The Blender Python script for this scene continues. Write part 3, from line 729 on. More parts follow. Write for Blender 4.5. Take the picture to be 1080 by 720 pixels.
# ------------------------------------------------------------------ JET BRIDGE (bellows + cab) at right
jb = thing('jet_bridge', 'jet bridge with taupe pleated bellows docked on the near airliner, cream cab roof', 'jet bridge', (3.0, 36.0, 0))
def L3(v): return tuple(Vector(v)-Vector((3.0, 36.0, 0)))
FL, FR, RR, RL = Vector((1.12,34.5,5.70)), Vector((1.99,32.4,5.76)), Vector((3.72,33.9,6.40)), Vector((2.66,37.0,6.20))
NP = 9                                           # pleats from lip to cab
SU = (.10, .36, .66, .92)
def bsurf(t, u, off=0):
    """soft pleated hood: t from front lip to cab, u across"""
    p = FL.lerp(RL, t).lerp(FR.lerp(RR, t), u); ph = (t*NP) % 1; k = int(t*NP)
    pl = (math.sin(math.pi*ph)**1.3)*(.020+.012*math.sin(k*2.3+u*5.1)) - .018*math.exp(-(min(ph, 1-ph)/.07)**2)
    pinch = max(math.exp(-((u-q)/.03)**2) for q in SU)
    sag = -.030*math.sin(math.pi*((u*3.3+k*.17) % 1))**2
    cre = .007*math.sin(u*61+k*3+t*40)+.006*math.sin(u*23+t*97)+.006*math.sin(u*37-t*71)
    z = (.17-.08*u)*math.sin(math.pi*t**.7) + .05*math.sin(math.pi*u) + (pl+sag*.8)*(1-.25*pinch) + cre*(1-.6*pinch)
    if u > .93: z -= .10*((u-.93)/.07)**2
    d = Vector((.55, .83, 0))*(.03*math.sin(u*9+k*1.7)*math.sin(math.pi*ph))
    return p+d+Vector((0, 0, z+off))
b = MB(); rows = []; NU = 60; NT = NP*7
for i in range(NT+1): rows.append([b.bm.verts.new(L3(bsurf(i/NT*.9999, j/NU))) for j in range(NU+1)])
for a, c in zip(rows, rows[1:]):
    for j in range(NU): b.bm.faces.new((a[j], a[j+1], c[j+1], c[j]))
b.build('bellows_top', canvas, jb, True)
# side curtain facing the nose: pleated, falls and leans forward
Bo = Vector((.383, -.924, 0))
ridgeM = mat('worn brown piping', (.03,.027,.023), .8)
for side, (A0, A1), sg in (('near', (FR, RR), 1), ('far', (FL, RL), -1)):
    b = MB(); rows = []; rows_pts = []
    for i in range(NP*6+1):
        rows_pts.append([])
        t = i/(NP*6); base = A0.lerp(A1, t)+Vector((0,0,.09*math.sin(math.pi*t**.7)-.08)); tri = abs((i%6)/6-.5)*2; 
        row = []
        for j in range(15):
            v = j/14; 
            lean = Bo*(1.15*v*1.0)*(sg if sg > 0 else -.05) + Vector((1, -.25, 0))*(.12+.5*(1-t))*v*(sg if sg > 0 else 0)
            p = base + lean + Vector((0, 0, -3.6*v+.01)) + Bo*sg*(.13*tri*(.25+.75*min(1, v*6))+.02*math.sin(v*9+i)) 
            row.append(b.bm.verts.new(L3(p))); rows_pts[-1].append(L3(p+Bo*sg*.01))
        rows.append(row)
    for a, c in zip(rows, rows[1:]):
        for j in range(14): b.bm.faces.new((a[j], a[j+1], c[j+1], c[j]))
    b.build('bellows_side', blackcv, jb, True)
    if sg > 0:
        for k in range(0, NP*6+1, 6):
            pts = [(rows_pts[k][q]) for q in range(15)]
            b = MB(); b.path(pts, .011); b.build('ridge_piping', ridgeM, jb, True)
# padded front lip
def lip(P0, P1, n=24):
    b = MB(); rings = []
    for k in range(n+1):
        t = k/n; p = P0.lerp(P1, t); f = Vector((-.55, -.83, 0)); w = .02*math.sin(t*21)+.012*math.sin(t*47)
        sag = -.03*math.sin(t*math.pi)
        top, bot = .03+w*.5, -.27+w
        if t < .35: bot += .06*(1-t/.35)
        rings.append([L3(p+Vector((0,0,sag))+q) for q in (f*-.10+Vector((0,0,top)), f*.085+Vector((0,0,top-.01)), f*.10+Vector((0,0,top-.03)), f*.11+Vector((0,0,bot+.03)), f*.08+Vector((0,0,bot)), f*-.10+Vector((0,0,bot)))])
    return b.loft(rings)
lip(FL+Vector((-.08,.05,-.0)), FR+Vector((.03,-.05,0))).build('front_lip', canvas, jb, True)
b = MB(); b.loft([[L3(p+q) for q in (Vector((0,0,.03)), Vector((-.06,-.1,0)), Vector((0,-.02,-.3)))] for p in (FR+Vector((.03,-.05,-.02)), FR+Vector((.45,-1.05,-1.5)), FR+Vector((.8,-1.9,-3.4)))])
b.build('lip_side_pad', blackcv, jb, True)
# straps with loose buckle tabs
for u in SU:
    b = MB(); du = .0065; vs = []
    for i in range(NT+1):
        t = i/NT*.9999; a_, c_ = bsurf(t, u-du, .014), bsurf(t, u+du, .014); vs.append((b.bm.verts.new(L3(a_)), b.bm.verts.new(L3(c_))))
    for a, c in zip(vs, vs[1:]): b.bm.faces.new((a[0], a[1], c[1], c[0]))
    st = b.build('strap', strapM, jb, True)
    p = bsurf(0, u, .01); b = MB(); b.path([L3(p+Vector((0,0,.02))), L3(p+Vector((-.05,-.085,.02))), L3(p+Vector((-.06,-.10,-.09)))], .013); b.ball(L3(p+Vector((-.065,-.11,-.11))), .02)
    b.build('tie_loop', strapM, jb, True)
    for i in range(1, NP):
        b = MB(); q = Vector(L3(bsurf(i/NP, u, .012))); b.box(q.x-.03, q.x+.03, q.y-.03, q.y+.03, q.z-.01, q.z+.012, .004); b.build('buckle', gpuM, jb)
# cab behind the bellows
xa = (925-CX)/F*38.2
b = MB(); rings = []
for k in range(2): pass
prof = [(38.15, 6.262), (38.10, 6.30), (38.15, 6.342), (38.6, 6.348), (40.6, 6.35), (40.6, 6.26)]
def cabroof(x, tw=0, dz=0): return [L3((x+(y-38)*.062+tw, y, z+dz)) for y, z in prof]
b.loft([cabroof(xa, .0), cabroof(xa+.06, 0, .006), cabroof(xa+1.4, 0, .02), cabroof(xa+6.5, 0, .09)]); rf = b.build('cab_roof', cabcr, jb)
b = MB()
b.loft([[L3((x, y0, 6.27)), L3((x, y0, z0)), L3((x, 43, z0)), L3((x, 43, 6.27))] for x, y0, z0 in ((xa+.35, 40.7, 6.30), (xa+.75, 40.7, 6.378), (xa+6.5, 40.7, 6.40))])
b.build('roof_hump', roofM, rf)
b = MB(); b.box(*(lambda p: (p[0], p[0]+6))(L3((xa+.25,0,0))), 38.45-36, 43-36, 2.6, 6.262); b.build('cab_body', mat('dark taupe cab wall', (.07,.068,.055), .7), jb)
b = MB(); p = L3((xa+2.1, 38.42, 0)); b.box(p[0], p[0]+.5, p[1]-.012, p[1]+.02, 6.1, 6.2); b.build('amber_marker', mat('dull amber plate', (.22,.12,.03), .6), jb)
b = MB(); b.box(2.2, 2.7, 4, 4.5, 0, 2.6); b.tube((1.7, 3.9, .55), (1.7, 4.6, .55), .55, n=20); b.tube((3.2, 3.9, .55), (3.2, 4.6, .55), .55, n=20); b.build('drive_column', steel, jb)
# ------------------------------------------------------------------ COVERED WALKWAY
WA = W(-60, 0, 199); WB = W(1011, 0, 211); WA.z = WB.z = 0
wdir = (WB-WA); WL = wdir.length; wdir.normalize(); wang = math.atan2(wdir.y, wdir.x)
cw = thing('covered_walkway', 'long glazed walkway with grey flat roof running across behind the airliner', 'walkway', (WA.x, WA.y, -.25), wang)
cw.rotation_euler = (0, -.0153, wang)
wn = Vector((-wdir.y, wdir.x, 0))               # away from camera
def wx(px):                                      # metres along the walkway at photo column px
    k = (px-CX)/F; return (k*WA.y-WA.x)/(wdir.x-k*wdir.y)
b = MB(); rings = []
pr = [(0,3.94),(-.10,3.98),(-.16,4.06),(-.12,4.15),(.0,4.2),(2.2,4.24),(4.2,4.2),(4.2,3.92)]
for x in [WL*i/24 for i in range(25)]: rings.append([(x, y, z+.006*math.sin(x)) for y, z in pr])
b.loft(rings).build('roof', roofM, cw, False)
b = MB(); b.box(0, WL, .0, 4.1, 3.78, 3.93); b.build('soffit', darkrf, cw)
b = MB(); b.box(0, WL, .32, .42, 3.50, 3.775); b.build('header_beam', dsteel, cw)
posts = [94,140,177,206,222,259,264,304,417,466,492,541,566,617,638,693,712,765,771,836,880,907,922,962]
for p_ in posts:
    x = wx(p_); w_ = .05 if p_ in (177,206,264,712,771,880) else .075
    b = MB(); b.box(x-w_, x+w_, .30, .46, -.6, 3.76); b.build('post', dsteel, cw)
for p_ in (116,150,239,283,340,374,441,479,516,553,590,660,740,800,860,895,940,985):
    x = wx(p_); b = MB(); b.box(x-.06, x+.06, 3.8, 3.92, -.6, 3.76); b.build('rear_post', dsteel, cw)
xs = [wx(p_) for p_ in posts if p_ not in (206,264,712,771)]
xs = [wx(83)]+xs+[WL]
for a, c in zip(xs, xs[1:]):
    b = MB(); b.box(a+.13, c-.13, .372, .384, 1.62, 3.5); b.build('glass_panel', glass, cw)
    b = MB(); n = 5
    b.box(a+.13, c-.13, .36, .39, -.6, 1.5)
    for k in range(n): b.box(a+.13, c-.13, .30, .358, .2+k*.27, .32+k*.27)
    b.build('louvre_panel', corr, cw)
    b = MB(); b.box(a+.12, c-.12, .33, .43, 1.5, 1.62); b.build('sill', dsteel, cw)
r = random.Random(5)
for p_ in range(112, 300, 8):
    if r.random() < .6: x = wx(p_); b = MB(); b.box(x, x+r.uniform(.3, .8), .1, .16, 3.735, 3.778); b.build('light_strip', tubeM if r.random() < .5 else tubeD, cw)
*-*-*
#### Exercise:
Identify all lines where the word "from" shows up. Copy them.

#### Expected answer:
The Blender Python script for this scene continues. Write part 3, from line 729 on. More parts follow. Write for Blender 4.5. Take the picture to be 1080 by 720 pixels.
NP = 9                                           # pleats from lip to cab
    """soft pleated hood: t from front lip to cab, u across"""
wn = Vector((-wdir.y, wdir.x, 0))               # away from camera